I recently paid off a 12 month, no-interest loan on some furniture, and this had a nice effect on my credit rating. My thanks to Wells Fargo. Such loans are available through most vendors of kitchen equipment, like Warehouse Discount Center, or Fry's Electronics. I could get an outstanding range, take 12 months, or even 18 months, to pay and not be charged a dime of interest. This should provide me another positive 10 point bounce on my FICO.

Frankly, it is a win, win, win situation. I can see no downside to the transaction. Fuck it, why not?

So my pals at the BBQ and Fireplace shop set me wise to a little company named Dacor in Diamond Bar, yet another suburb of Los Angeles County. My informants tell me that Dacor is the hottest rising star in the kitchen.

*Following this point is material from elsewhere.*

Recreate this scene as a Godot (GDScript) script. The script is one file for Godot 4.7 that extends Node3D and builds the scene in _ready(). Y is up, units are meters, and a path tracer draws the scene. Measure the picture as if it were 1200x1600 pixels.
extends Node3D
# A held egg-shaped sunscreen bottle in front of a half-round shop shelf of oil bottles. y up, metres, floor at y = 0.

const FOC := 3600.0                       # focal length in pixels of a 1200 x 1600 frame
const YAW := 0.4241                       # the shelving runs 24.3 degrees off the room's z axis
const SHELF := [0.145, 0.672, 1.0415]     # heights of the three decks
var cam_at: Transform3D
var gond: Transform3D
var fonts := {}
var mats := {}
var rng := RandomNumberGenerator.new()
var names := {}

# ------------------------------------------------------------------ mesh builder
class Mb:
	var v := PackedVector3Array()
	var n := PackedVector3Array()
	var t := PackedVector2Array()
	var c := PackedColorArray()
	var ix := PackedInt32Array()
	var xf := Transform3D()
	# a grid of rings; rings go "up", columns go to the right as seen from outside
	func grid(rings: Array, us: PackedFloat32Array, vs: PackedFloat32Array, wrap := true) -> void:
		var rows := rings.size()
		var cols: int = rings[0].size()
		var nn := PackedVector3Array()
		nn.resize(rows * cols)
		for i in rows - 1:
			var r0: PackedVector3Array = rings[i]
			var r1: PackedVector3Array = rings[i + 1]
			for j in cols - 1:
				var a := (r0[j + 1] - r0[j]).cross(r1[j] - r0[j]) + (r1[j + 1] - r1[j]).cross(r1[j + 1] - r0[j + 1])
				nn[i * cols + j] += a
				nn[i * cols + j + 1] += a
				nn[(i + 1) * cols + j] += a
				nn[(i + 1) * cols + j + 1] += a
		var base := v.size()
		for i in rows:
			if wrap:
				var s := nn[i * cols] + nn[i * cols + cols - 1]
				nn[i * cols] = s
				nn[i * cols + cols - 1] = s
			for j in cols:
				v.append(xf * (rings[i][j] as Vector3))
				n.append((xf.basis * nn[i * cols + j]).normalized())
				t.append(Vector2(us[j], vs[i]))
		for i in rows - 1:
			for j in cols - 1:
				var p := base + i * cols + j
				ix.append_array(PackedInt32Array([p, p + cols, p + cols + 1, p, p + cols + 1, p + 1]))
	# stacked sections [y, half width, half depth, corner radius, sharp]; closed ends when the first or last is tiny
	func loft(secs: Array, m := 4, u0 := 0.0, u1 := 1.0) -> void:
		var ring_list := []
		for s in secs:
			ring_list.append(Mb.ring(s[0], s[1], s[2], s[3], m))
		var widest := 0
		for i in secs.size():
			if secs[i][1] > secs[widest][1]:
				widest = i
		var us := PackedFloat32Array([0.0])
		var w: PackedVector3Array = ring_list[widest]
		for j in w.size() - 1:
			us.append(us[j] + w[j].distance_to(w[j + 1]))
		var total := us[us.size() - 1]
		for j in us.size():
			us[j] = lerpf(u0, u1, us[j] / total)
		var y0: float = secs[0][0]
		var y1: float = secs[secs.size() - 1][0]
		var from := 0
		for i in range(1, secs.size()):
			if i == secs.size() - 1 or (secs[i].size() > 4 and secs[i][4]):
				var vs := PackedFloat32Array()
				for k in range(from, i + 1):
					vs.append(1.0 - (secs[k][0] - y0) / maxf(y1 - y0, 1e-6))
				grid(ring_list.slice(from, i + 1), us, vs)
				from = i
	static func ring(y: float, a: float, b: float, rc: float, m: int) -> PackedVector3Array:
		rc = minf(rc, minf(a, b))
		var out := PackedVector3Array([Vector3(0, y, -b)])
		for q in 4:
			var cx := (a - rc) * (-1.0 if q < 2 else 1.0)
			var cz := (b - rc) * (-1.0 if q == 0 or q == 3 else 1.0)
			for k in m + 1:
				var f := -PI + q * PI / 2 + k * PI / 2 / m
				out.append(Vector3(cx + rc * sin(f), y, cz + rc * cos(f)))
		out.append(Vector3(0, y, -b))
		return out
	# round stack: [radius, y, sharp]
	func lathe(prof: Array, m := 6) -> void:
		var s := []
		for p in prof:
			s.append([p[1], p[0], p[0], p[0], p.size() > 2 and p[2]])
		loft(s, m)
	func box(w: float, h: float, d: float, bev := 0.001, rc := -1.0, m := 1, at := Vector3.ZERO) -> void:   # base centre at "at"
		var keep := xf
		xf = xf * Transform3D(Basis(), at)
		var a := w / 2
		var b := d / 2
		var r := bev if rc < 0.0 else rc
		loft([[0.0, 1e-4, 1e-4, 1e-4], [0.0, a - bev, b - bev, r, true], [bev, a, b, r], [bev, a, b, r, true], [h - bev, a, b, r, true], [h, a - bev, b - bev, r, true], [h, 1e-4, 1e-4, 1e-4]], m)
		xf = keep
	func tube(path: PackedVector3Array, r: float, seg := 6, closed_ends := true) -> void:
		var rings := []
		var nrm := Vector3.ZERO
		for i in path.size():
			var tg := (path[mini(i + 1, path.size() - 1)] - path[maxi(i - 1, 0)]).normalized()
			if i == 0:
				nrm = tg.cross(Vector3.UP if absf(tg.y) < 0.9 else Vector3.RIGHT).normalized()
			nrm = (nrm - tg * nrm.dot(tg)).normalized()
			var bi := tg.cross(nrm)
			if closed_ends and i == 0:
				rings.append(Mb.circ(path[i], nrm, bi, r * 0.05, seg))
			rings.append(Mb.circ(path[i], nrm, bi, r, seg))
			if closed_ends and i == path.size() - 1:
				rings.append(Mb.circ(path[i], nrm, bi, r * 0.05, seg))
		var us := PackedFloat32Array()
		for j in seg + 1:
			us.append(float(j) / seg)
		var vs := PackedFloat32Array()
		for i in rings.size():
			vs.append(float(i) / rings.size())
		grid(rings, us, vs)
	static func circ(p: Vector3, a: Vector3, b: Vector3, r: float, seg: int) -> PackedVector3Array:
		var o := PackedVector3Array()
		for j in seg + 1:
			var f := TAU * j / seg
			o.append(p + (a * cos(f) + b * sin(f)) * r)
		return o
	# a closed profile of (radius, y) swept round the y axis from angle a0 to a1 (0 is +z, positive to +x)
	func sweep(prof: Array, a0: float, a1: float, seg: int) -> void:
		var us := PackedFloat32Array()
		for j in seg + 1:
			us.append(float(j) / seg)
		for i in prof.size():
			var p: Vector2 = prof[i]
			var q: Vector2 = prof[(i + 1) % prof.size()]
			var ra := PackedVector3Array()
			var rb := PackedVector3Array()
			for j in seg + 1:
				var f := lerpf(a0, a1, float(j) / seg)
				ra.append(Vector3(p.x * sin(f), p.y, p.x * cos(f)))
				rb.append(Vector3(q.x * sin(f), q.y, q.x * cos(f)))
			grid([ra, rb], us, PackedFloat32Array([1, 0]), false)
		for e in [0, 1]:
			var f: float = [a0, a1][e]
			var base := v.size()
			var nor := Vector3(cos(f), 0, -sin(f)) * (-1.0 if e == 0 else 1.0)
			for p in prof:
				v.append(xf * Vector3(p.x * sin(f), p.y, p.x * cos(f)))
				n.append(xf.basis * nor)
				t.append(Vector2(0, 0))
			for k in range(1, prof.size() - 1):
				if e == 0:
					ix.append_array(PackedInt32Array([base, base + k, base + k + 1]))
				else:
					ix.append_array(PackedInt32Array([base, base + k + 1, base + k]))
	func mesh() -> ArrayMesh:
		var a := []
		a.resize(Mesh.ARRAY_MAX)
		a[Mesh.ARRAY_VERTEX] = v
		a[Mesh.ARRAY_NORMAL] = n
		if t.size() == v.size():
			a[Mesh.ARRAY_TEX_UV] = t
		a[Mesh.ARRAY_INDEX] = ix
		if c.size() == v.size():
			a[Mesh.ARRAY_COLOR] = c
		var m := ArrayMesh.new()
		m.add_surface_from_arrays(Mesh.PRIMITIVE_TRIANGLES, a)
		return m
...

Viking Range, Electrolux, Thermador and Wolf are a couple of the other major players in this game.

I can't quantify the amounts of disinformation, counter-information, and straight-up shillin' lies I've heard about everyone's equipment. Times are tough. The market for high-end kitchen gear peaked in 2007, and it has been all down-hill from there. New housing construction is way down, energy efficiency demands are way up, house remodling projects are also way-down. We may be on the verge of a double-dip recession. It sucks to be in the kitchen stove business right now. These guys are fighting dirty to stay alive.

With that said, I have whittled the list down to just two finalists: Electrolux and Dacor. Interestingly enough, Dacor is in the lead.